**REQUEST**
Exact repetition of every entry is required.

(Scenes as source code)
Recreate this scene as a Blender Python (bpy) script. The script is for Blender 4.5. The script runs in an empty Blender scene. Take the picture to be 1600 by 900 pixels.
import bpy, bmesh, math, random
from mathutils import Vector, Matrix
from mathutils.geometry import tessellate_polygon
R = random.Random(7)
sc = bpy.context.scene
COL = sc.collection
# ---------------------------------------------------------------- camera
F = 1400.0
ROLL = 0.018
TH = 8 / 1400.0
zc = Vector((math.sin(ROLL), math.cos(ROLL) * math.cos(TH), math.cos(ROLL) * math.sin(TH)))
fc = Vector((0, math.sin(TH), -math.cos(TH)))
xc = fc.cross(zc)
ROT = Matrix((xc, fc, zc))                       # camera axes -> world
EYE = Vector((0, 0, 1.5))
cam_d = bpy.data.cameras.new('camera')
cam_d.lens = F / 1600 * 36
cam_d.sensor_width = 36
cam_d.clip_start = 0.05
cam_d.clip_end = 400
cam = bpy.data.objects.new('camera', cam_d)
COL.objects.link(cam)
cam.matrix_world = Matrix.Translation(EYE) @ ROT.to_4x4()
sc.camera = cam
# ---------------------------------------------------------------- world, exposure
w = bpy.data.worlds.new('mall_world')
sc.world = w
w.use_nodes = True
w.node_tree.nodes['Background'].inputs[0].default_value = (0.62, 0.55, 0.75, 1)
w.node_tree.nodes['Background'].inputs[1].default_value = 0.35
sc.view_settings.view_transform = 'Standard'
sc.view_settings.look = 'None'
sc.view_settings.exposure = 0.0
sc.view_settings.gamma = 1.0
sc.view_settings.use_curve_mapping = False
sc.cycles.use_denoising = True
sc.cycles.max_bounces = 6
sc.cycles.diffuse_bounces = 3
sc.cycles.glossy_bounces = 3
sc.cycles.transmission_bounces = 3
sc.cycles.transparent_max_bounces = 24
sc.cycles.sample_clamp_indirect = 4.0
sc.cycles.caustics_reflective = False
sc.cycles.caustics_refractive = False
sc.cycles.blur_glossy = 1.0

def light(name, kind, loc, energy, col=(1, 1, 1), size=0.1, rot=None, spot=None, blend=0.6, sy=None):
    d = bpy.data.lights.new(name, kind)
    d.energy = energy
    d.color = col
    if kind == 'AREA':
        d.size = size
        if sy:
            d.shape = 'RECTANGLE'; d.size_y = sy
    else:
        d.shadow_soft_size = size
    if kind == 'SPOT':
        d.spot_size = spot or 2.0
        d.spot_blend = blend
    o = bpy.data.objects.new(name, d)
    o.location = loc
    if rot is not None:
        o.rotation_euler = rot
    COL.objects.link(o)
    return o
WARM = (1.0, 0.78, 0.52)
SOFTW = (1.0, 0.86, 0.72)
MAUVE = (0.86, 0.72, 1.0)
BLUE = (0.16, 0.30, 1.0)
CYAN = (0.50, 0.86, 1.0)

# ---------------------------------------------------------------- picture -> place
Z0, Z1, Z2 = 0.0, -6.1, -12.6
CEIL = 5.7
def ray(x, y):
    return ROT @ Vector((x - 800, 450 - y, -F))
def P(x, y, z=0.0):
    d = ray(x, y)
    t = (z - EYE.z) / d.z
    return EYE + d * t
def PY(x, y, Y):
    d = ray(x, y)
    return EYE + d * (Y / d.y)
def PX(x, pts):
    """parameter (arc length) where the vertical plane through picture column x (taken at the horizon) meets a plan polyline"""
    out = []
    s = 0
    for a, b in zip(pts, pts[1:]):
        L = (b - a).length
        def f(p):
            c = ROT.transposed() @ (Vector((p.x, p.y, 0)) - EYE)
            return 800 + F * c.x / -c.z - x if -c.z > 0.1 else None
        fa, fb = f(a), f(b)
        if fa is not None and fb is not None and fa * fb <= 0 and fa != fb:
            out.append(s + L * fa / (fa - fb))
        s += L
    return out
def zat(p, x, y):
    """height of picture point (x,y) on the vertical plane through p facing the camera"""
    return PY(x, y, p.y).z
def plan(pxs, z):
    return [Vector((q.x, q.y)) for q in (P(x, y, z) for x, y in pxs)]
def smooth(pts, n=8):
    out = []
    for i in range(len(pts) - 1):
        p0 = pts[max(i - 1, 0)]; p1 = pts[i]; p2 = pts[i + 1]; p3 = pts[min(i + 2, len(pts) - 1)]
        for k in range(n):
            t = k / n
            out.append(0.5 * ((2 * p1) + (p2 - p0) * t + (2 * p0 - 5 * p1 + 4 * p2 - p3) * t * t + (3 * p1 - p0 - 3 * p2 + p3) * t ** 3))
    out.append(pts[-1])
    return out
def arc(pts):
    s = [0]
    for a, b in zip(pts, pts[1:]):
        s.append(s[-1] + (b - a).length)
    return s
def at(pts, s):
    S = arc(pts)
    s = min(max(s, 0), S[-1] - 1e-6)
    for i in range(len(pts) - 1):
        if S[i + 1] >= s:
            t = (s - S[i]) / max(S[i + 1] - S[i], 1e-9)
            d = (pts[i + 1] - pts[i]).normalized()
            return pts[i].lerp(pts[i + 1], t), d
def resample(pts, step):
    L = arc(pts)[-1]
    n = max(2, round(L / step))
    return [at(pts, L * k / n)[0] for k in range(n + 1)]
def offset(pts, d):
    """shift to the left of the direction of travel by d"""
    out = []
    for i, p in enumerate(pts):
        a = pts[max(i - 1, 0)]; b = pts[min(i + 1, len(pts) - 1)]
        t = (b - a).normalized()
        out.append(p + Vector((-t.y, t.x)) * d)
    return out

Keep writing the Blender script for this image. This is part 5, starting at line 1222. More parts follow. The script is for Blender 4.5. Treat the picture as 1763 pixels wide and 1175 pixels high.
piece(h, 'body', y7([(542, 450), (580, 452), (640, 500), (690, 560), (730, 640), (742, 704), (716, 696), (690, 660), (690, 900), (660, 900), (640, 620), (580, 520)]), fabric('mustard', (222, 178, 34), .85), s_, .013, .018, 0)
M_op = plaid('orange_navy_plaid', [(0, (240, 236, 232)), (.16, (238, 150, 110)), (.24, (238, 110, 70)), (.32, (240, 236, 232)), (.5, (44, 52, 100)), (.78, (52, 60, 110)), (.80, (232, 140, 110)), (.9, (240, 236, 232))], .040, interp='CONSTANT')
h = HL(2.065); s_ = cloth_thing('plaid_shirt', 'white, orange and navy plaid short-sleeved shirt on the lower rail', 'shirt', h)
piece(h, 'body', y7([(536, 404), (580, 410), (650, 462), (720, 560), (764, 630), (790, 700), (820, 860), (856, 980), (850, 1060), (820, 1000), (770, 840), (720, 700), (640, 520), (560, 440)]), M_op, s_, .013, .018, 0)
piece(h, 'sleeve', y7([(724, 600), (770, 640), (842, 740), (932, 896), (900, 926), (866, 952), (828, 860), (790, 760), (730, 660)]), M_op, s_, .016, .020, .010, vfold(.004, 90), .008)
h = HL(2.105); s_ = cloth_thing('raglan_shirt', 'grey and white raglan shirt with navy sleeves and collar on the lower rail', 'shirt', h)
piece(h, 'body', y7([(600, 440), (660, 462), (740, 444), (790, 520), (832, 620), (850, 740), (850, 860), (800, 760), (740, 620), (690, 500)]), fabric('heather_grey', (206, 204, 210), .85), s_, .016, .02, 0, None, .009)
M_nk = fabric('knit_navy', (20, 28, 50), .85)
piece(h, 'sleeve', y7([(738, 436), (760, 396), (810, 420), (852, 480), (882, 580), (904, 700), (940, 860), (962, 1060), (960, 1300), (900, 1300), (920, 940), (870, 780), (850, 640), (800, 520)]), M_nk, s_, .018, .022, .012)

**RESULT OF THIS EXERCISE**
Recreate this scene as a Blender Python (bpy) script. The script is for Blender 4.5. The script runs in an empty Blender scene. Take the picture to be 1600 by 900 pixels.
import bpy, bmesh, math, random
from mathutils import Vector, Matrix
from mathutils.geometry import tessellate_polygon
R = random.Random(7)
sc = bpy.context.scene
COL = sc.collection
# ---------------------------------------------------------------- camera
F = 1400.0
ROLL = 0.018
TH = 8 / 1400.0
zc = Vector((math.sin(ROLL), math.cos(ROLL) * math.cos(TH), math.cos(ROLL) * math.sin(TH)))
fc = Vector((0, math.sin(TH), -math.cos(TH)))
xc = fc.cross(zc)
ROT = Matrix((xc, fc, zc))                       # camera axes -> world
EYE = Vector((0, 0, 1.5))
cam_d = bpy.data.cameras.new('camera')
cam_d.lens = F / 1600 * 36
cam_d.sensor_width = 36
cam_d.clip_start = 0.05
cam_d.clip_end = 400
cam = bpy.data.objects.new('camera', cam_d)
COL.objects.link(cam)
cam.matrix_world = Matrix.Translation(EYE) @ ROT.to_4x4()
sc.camera = cam
# ---------------------------------------------------------------- world, exposure
w = bpy.data.worlds.new('mall_world')
sc.world = w
w.use_nodes = True
w.node_tree.nodes['Background'].inputs[0].default_value = (0.62, 0.55, 0.75, 1)
w.node_tree.nodes['Background'].inputs[1].default_value = 0.35
sc.view_settings.view_transform = 'Standard'
sc.view_settings.look = 'None'
sc.view_settings.exposure = 0.0
sc.view_settings.gamma = 1.0
sc.view_settings.use_curve_mapping = False
sc.cycles.use_denoising = True
sc.cycles.max_bounces = 6
sc.cycles.diffuse_bounces = 3
sc.cycles.glossy_bounces = 3
sc.cycles.transmission_bounces = 3
sc.cycles.transparent_max_bounces = 24
sc.cycles.sample_clamp_indirect = 4.0
sc.cycles.caustics_reflective = False
sc.cycles.caustics_refractive = False
sc.cycles.blur_glossy = 1.0

def light(name, kind, loc, energy, col=(1, 1, 1), size=0.1, rot=None, spot=None, blend=0.6, sy=None):
    d = bpy.data.lights.new(name, kind)
    d.energy = energy
    d.color = col
    if kind == 'AREA':
        d.size = size
        if sy:
            d.shape = 'RECTANGLE'; d.size_y = sy
    else:
        d.shadow_soft_size = size
    if kind == 'SPOT':
        d.spot_size = spot or 2.0
        d.spot_blend = blend
    o = bpy.data.objects.new(name, d)
    o.location = loc
    if rot is not None:
        o.rotation_euler = rot
    COL.objects.link(o)
    return o
WARM = (1.0, 0.78, 0.52)
SOFTW = (1.0, 0.86, 0.72)
MAUVE = (0.86, 0.72, 1.0)
BLUE = (0.16, 0.30, 1.0)
CYAN = (0.50, 0.86, 1.0)

# ---------------------------------------------------------------- picture -> place
Z0, Z1, Z2 = 0.0, -6.1, -12.6
CEIL = 5.7
def ray(x, y):
    return ROT @ Vector((x - 800, 450 - y, -F))
def P(x, y, z=0.0):
    d = ray(x, y)
    t = (z - EYE.z) / d.z
    return EYE + d * t
def PY(x, y, Y):
    d = ray(x, y)
    return EYE + d * (Y / d.y)
def PX(x, pts):
    """parameter (arc length) where the vertical plane through picture column x (taken at the horizon) meets a plan polyline"""
    out = []
    s = 0
    for a, b in zip(pts, pts[1:]):
        L = (b - a).length
        def f(p):
            c = ROT.transposed() @ (Vector((p.x, p.y, 0)) - EYE)
            return 800 + F * c.x / -c.z - x if -c.z > 0.1 else None
        fa, fb = f(a), f(b)
        if fa is not None and fb is not None and fa * fb <= 0 and fa != fb:
            out.append(s + L * fa / (fa - fb))
        s += L
    return out
def zat(p, x, y):
    """height of picture point (x,y) on the vertical plane through p facing the camera"""
    return PY(x, y, p.y).z
def plan(pxs, z):
    return [Vector((q.x, q.y)) for q in (P(x, y, z) for x, y in pxs)]
def smooth(pts, n=8):
    out = []
    for i in range(len(pts) - 1):
        p0 = pts[max(i - 1, 0)]; p1 = pts[i]; p2 = pts[i + 1]; p3 = pts[min(i + 2, len(pts) - 1)]
        for k in range(n):
            t = k / n
            out.append(0.5 * ((2 * p1) + (p2 - p0) * t + (2 * p0 - 5 * p1 + 4 * p2 - p3) * t * t + (3 * p1 - p0 - 3 * p2 + p3) * t ** 3))
    out.append(pts[-1])
    return out
def arc(pts):
    s = [0]
    for a, b in zip(pts, pts[1:]):
        s.append(s[-1] + (b - a).length)
    return s
def at(pts, s):
    S = arc(pts)
    s = min(max(s, 0), S[-1] - 1e-6)
    for i in range(len(pts) - 1):
        if S[i + 1] >= s:
            t = (s - S[i]) / max(S[i + 1] - S[i], 1e-9)
            d = (pts[i + 1] - pts[i]).normalized()
            return pts[i].lerp(pts[i + 1], t), d
def resample(pts, step):
    L = arc(pts)[-1]
    n = max(2, round(L / step))
    return [at(pts, L * k / n)[0] for k in range(n + 1)]
def offset(pts, d):
    """shift to the left of the direction of travel by d"""
    out = []
    for i, p in enumerate(pts):
        a = pts[max(i - 1, 0)]; b = pts[min(i + 1, len(pts) - 1)]
        t = (b - a).normalized()
        out.append(p + Vector((-t.y, t.x)) * d)
    return out

Keep writing the Blender script for this image. This is part 5, starting at line 1222. More parts follow. The script is for Blender 4.5. Treat the picture as 1763 pixels wide and 1175 pixels high.
piece(h, 'body', y7([(542, 450), (580, 452), (640, 500), (690, 560), (730, 640), (742, 704), (716, 696), (690, 660), (690, 900), (660, 900), (640, 620), (580, 520)]), fabric('mustard', (222, 178, 34), .85), s_, .013, .018, 0)
M_op = plaid('orange_navy_plaid', [(0, (240, 236, 232)), (.16, (238, 150, 110)), (.24, (238, 110, 70)), (.32, (240, 236, 232)), (.5, (44, 52, 100)), (.78, (52, 60, 110)), (.80, (232, 140, 110)), (.9, (240, 236, 232))], .040, interp='CONSTANT')
h = HL(2.065); s_ = cloth_thing('plaid_shirt', 'white, orange and navy plaid short-sleeved shirt on the lower rail', 'shirt', h)
piece(h, 'body', y7([(536, 404), (580, 410), (650, 462), (720, 560), (764, 630), (790, 700), (820, 860), (856, 980), (850, 1060), (820, 1000), (770, 840), (720, 700), (640, 520), (560, 440)]), M_op, s_, .013, .018, 0)
piece(h, 'sleeve', y7([(724, 600), (770, 640), (842, 740), (932, 896), (900, 926), (866, 952), (828, 860), (790, 760), (730, 660)]), M_op, s_, .016, .020, .010, vfold(.004, 90), .008)
h = HL(2.105); s_ = cloth_thing('raglan_shirt', 'grey and white raglan shirt with navy sleeves and collar on the lower rail', 'shirt', h)
piece(h, 'body', y7([(600, 440), (660, 462), (740, 444), (790, 520), (832, 620), (850, 740), (850, 860), (800, 760), (740, 620), (690, 500)]), fabric('heather_grey', (206, 204, 210), .85), s_, .016, .02, 0, None, .009)
M_nk = fabric('knit_navy', (20, 28, 50), .85)
piece(h, 'sleeve', y7([(738, 436), (760, 396), (810, 420), (852, 480), (882, 580), (904, 700), (940, 860), (962, 1060), (960, 1300), (900, 1300), (920, 940), (870, 780), (850, 640), (800, 520)]), M_nk, s_, .018, .022, .012)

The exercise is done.